> THE TASK:
Repeat each line of the material exactly.
[Start of AVAILABLE DATA]
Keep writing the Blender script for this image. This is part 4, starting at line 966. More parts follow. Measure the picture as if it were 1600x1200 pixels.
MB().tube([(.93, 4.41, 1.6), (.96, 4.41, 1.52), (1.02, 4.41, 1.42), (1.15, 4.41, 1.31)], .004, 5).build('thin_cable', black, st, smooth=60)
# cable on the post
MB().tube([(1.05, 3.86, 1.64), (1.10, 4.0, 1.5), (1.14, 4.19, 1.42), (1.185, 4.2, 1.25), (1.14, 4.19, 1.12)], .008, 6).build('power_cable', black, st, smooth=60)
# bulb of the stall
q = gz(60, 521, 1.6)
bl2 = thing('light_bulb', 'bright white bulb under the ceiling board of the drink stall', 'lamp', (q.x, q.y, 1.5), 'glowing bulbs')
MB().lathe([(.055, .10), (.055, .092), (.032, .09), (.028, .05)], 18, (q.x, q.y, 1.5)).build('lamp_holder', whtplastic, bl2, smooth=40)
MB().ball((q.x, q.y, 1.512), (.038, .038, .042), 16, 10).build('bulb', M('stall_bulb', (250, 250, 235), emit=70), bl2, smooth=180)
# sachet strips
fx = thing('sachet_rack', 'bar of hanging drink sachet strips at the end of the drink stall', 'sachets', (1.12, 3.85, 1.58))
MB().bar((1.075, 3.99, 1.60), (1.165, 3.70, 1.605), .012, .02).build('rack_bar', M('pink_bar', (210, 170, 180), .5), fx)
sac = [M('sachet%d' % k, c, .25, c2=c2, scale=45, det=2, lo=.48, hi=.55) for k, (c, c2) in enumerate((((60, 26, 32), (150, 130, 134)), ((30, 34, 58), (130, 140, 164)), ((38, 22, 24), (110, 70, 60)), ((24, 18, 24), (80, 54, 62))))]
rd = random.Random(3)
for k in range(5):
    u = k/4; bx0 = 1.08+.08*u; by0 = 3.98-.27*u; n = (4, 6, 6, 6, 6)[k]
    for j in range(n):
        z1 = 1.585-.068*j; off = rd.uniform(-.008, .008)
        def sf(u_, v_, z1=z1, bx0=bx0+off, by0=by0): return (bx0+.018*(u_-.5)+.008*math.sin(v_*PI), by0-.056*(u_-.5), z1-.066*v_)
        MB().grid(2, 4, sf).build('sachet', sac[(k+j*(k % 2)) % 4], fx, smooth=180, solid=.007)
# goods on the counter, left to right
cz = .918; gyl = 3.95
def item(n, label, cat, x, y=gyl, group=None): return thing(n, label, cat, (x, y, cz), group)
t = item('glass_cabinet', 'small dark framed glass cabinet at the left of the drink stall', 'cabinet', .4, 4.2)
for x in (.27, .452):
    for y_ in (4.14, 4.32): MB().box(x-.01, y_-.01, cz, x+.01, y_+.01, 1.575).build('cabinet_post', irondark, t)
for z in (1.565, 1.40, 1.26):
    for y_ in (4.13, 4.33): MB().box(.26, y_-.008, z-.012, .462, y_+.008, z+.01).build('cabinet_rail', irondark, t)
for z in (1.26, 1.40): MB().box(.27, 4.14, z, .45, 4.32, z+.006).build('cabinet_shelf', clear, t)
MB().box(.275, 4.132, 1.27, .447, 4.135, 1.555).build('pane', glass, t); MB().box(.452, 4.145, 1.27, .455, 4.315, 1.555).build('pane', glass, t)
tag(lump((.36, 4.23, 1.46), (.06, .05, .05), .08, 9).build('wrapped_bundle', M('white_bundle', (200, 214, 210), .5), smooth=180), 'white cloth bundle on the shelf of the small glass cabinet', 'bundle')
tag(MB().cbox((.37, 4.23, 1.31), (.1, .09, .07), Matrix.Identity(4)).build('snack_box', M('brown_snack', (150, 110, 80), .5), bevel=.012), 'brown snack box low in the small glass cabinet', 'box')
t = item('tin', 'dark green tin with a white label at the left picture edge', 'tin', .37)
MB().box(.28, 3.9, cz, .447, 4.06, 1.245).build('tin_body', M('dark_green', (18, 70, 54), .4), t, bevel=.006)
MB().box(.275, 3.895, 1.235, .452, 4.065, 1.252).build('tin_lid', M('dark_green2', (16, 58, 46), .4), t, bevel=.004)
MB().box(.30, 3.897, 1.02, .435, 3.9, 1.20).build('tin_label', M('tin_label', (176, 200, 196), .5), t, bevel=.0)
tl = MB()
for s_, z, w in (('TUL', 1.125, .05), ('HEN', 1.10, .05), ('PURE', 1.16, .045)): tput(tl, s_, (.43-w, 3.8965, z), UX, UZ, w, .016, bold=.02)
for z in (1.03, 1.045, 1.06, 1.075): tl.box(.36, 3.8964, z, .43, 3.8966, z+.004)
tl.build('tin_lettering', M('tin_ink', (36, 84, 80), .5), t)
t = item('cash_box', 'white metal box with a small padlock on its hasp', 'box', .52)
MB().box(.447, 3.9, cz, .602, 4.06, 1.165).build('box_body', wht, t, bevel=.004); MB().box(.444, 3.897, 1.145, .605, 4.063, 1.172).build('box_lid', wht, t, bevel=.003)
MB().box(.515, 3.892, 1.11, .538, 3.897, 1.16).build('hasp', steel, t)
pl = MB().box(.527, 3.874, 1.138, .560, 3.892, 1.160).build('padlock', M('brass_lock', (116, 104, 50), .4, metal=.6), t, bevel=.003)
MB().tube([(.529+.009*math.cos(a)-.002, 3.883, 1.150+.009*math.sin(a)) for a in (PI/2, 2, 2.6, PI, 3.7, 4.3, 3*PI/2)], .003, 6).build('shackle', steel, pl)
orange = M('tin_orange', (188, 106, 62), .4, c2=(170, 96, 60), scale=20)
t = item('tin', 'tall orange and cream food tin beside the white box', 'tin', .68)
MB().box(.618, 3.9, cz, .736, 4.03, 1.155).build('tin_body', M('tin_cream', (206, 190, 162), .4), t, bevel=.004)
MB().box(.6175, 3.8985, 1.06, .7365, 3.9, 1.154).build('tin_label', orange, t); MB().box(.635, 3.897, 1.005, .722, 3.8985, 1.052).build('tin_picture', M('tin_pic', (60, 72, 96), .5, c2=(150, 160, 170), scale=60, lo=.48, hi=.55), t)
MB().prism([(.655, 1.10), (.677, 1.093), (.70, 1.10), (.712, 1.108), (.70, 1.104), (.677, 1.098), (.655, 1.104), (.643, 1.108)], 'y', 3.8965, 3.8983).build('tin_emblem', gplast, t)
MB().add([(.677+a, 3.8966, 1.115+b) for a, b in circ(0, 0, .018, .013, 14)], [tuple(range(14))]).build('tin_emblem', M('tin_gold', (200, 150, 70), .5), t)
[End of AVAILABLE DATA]
> REPLY TO THE TASK:
Keep writing the Blender script for this image. This is part 4, starting at line 966. More parts follow. Measure the picture as if it were 1600x1200 pixels.
MB().tube([(.93, 4.41, 1.6), (.96, 4.41, 1.52), (1.02, 4.41, 1.42), (1.15, 4.41, 1.31)], .004, 5).build('thin_cable', black, st, smooth=60)
# cable on the post
MB().tube([(1.05, 3.86, 1.64), (1.10, 4.0, 1.5), (1.14, 4.19, 1.42), (1.185, 4.2, 1.25), (1.14, 4.19, 1.12)], .008, 6).build('power_cable', black, st, smooth=60)
# bulb of the stall
q = gz(60, 521, 1.6)
bl2 = thing('light_bulb', 'bright white bulb under the ceiling board of the drink stall', 'lamp', (q.x, q.y, 1.5), 'glowing bulbs')
MB().lathe([(.055, .10), (.055, .092), (.032, .09), (.028, .05)], 18, (q.x, q.y, 1.5)).build('lamp_holder', whtplastic, bl2, smooth=40)
MB().ball((q.x, q.y, 1.512), (.038, .038, .042), 16, 10).build('bulb', M('stall_bulb', (250, 250, 235), emit=70), bl2, smooth=180)
# sachet strips
fx = thing('sachet_rack', 'bar of hanging drink sachet strips at the end of the drink stall', 'sachets', (1.12, 3.85, 1.58))
MB().bar((1.075, 3.99, 1.60), (1.165, 3.70, 1.605), .012, .02).build('rack_bar', M('pink_bar', (210, 170, 180), .5), fx)
sac = [M('sachet%d' % k, c, .25, c2=c2, scale=45, det=2, lo=.48, hi=.55) for k, (c, c2) in enumerate((((60, 26, 32), (150, 130, 134)), ((30, 34, 58), (130, 140, 164)), ((38, 22, 24), (110, 70, 60)), ((24, 18, 24), (80, 54, 62))))]
rd = random.Random(3)
for k in range(5):
    u = k/4; bx0 = 1.08+.08*u; by0 = 3.98-.27*u; n = (4, 6, 6, 6, 6)[k]
    for j in range(n):
        z1 = 1.585-.068*j; off = rd.uniform(-.008, .008)
        def sf(u_, v_, z1=z1, bx0=bx0+off, by0=by0): return (bx0+.018*(u_-.5)+.008*math.sin(v_*PI), by0-.056*(u_-.5), z1-.066*v_)
        MB().grid(2, 4, sf).build('sachet', sac[(k+j*(k % 2)) % 4], fx, smooth=180, solid=.007)
# goods on the counter, left to right
cz = .918; gyl = 3.95
def item(n, label, cat, x, y=gyl, group=None): return thing(n, label, cat, (x, y, cz), group)
t = item('glass_cabinet', 'small dark framed glass cabinet at the left of the drink stall', 'cabinet', .4, 4.2)
for x in (.27, .452):
    for y_ in (4.14, 4.32): MB().box(x-.01, y_-.01, cz, x+.01, y_+.01, 1.575).build('cabinet_post', irondark, t)
for z in (1.565, 1.40, 1.26):
    for y_ in (4.13, 4.33): MB().box(.26, y_-.008, z-.012, .462, y_+.008, z+.01).build('cabinet_rail', irondark, t)
for z in (1.26, 1.40): MB().box(.27, 4.14, z, .45, 4.32, z+.006).build('cabinet_shelf', clear, t)
MB().box(.275, 4.132, 1.27, .447, 4.135, 1.555).build('pane', glass, t); MB().box(.452, 4.145, 1.27, .455, 4.315, 1.555).build('pane', glass, t)
tag(lump((.36, 4.23, 1.46), (.06, .05, .05), .08, 9).build('wrapped_bundle', M('white_bundle', (200, 214, 210), .5), smooth=180), 'white cloth bundle on the shelf of the small glass cabinet', 'bundle')
tag(MB().cbox((.37, 4.23, 1.31), (.1, .09, .07), Matrix.Identity(4)).build('snack_box', M('brown_snack', (150, 110, 80), .5), bevel=.012), 'brown snack box low in the small glass cabinet', 'box')
t = item('tin', 'dark green tin with a white label at the left picture edge', 'tin', .37)
MB().box(.28, 3.9, cz, .447, 4.06, 1.245).build('tin_body', M('dark_green', (18, 70, 54), .4), t, bevel=.006)
MB().box(.275, 3.895, 1.235, .452, 4.065, 1.252).build('tin_lid', M('dark_green2', (16, 58, 46), .4), t, bevel=.004)
MB().box(.30, 3.897, 1.02, .435, 3.9, 1.20).build('tin_label', M('tin_label', (176, 200, 196), .5), t, bevel=.0)
tl = MB()
for s_, z, w in (('TUL', 1.125, .05), ('HEN', 1.10, .05), ('PURE', 1.16, .045)): tput(tl, s_, (.43-w, 3.8965, z), UX, UZ, w, .016, bold=.02)
for z in (1.03, 1.045, 1.06, 1.075): tl.box(.36, 3.8964, z, .43, 3.8966, z+.004)
tl.build('tin_lettering', M('tin_ink', (36, 84, 80), .5), t)
t = item('cash_box', 'white metal box with a small padlock on its hasp', 'box', .52)
MB().box(.447, 3.9, cz, .602, 4.06, 1.165).build('box_body', wht, t, bevel=.004); MB().box(.444, 3.897, 1.145, .605, 4.063, 1.172).build('box_lid', wht, t, bevel=.003)
MB().box(.515, 3.892, 1.11, .538, 3.897, 1.16).build('hasp', steel, t)
pl = MB().box(.527, 3.874, 1.138, .560, 3.892, 1.160).build('padlock', M('brass_lock', (116, 104, 50), .4, metal=.6), t, bevel=.003)
MB().tube([(.529+.009*math.cos(a)-.002, 3.883, 1.150+.009*math.sin(a)) for a in (PI/2, 2, 2.6, PI, 3.7, 4.3, 3*PI/2)], .003, 6).build('shackle', steel, pl)
orange = M('tin_orange', (188, 106, 62), .4, c2=(170, 96, 60), scale=20)
t = item('tin', 'tall orange and cream food tin beside the white box', 'tin', .68)
MB().box(.618, 3.9, cz, .736, 4.03, 1.155).build('tin_body', M('tin_cream', (206, 190, 162), .4), t, bevel=.004)
MB().box(.6175, 3.8985, 1.06, .7365, 3.9, 1.154).build('tin_label', orange, t); MB().box(.635, 3.897, 1.005, .722, 3.8985, 1.052).build('tin_picture', M('tin_pic', (60, 72, 96), .5, c2=(150, 160, 170), scale=60, lo=.48, hi=.55), t)
MB().prism([(.655, 1.10), (.677, 1.093), (.70, 1.10), (.712, 1.108), (.70, 1.104), (.677, 1.098), (.655, 1.104), (.643, 1.108)], 'y', 3.8965, 3.8983).build('tin_emblem', gplast, t)
MB().add([(.677+a, 3.8966, 1.115+b) for a, b in circ(0, 0, .018, .013, 14)], [tuple(range(14))]).build('tin_emblem', M('tin_gold', (200, 150, 70), .5), t)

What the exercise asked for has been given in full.